Until recently, the art of managing the public design process has not been taught in planning schools. Now there is an established organization, the National Charrette Institute—its Charrette Handbook is the last word on how to design publicly—and a larger literature on the subject is beginning to develop. Probably the most comprehensive such book is Designing Public Consensus (Wiley), by Barbara Faga of the planning and landscape juggernaut EDAW.


150 meetings

Faga's firm worked on Boston’s Rose Kennedy Greenway, the new surface over the Big Dig, and bore the brunt of a lot of community frustration. The ultimate vision, she says, didn't emerge from one meeting but 150 meetings. (There was no such sequence of public meetings regarding Atlantic Yards, though developer Forest City Ratner claims it held numerous meetings.)

Speck asks if the trend toward public involvement has gone too far, and whether it's reversible. Faga responds:
I do suppose the genie is out of the bottle, and probably for the better. When I started the book, I was of the opinion that design is in some ways homogenized by public input. But the more I got into it, the more convinced I became that public participation does make for better parks and places.


On Ground Zero & urbanism

Faga praises the “Listening to the City” process for Ground Zero--though others have disagreed-- pointing out that the public (apparently having absorbed Jacobsian commonplaces) wanted retail and street life rather than towers with blank walls.

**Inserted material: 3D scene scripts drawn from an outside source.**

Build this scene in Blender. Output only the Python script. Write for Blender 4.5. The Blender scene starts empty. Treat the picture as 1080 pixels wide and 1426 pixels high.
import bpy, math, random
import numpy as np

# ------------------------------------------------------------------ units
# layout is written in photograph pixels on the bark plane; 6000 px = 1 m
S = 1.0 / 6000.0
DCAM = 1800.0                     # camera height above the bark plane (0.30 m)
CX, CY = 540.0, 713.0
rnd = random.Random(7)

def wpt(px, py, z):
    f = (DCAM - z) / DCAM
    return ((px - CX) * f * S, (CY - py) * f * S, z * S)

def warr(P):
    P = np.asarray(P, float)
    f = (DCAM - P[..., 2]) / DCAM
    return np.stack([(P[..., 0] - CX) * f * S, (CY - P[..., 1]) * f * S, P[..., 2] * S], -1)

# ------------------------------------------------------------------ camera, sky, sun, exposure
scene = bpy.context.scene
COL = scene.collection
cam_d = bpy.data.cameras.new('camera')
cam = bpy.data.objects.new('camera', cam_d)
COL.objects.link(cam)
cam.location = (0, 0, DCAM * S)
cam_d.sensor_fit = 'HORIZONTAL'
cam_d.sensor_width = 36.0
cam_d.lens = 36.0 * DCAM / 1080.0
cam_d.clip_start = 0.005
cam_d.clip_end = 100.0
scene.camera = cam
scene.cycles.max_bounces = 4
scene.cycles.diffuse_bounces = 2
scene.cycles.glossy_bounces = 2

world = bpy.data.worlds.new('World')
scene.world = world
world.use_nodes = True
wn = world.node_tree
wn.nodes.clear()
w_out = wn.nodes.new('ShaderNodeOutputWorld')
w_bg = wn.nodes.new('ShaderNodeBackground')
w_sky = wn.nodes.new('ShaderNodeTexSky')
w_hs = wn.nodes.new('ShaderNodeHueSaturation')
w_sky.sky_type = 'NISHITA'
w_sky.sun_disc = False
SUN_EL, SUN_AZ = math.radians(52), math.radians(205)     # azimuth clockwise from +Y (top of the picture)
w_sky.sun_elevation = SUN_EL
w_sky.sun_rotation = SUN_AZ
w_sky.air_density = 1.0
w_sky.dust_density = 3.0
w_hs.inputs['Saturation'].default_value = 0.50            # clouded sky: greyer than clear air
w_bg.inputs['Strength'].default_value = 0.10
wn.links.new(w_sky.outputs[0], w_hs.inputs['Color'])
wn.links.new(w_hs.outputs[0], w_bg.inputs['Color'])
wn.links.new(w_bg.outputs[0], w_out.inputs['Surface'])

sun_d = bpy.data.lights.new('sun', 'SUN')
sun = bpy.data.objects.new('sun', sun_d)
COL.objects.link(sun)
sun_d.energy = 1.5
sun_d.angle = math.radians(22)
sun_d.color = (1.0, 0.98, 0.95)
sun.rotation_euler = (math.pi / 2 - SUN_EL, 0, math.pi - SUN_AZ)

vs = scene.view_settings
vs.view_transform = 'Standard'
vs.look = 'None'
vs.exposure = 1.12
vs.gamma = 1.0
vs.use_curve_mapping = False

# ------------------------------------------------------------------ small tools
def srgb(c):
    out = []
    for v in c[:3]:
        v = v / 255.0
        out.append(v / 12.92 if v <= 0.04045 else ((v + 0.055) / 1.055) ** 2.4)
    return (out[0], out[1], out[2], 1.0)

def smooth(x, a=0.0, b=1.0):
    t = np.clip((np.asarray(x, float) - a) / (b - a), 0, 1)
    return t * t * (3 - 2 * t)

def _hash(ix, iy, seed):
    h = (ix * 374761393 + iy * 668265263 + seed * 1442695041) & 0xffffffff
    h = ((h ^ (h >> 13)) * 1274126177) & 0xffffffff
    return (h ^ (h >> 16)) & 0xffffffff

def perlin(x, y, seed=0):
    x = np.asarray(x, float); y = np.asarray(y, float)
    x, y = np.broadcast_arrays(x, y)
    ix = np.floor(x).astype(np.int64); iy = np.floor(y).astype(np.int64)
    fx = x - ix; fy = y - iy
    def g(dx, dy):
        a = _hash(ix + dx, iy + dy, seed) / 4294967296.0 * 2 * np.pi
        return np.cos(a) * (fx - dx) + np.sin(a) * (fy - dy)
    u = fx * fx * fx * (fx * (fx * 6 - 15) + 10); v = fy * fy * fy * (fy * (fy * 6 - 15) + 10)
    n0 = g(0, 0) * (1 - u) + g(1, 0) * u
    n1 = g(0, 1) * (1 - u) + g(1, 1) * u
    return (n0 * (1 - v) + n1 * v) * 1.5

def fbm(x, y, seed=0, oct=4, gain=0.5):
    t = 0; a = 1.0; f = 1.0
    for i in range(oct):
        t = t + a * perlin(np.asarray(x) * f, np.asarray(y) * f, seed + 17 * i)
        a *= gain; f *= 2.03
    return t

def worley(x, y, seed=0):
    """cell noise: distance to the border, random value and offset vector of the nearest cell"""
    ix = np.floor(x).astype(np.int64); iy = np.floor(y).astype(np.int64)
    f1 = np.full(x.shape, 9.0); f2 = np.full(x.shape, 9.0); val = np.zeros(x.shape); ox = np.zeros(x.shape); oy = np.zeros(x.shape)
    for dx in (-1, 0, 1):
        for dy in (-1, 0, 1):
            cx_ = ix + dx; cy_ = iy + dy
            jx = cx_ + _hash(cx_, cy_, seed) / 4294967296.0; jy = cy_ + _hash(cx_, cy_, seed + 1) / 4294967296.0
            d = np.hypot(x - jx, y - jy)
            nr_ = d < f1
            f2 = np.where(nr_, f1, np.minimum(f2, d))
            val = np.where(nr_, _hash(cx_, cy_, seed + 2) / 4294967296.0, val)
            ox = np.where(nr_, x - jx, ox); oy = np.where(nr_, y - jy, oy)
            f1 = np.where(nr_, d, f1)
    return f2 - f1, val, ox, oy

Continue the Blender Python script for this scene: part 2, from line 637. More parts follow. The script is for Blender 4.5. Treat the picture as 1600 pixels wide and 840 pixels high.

Speck challenges her, arguing that the first six schemes for Ground Zero were better designs than those that came after, "but they showed massing when people needed architecture." He suggests that Daniel Libeskind's selection was "no more than dressed-up massing since it was an urban design that had no control over the final architectural result."

Faga responds:
Well, yes, but it is incumbent upon the designer to portray urbanism convincingly. Even if the client asks just for massing models, that’s not going to cut it with the public. That’s one thing that was confounding to me in Boston. Because the public there is so sophisticated, we had started out using a lot of computer modeling. It was all very nicely done, but they just didn’t get it. We had to drop back to watercolors. Watercolors people get.


How convincing are the decontextualized Atlantic Yards towers and decontextualized Atlantic Yards open space, when they're not combined? (Above and below, from the latest flier.)

Keeping people honest

Speck asks:
Wouldn’t you say that public participation is necessary because it keeps the politicians honest? When I’m not sure that the leadership will come to bat for good design, I work extra hard to empower the citizens.


Faga responds:
I do believe that in the end you have to win the public over because they’re in place longer than the politicians. The public can pretty much overturn anything, or drag it out in court as long as they want.


In Brooklyn, that remains to be seen.